In your mercenary Thursday media column: Fortune this round from Forbes, layoffs at the LA Times, a BBC reporter is killed, the NYT turns to Groupon, Al Sharpton is pushing it, and new journalism grows from the cracks.

  • Fortune has dropped a scathing story about the awful finances at Forbes magazine, Fortune's biggest competitor. Good for them! It ain't journalistic malfeasance if it's factual. (On a purely factual level, this story is an informative look at the perils of media investing in general, and at the perils of running a successful business magazine during a recession, in particular.) Steve Forbes responded with an employee memo assuring his staff that everything is fine and trying to frame the story as a competitive move. Yeah, you lose this round, Steve. Remember your political career? Like that.

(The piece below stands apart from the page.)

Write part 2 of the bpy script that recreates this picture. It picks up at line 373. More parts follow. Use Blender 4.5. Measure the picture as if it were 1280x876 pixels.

  • Bloodbath at the LA Times! Tim Rutten, a longtime veteran of the paper and, until recently, one of America's half-dozen working media reporters, has been laid off, along with more than a dozen others. In 2009 that many layoffs wouldn't have made us blink, but these days it's a pretty awful sign. Especially considering all those rumors about how Tribune Co. might want to sell the paper off. In any case, good luck to all of the departed. We hope you wrung some severance out of the bastards.
  • BBC reporter Ahmed Omed Khpulwak has died in a "coordinated bomb and gun attack" by the Taliban that killed 22 people in Afghanistan.
  • The New York Times is now selling subscriptions via Groupon. Print is dead joke/ NYT joke/ Groupon joke/ Journalism joke. I'm paid fairly, but not quite generously enough to go to the trouble of making an actual joke here.
  • Al Sharpton was great as a presidential debate spoiler. But Al Sharpton is so far away from even the loosest formulation of "journalist" that even MSNBC should perhaps be a bit worried about the slope down which they're gleefully sliding.
  • Look, this post has almost 120 comments now. Journalism lives.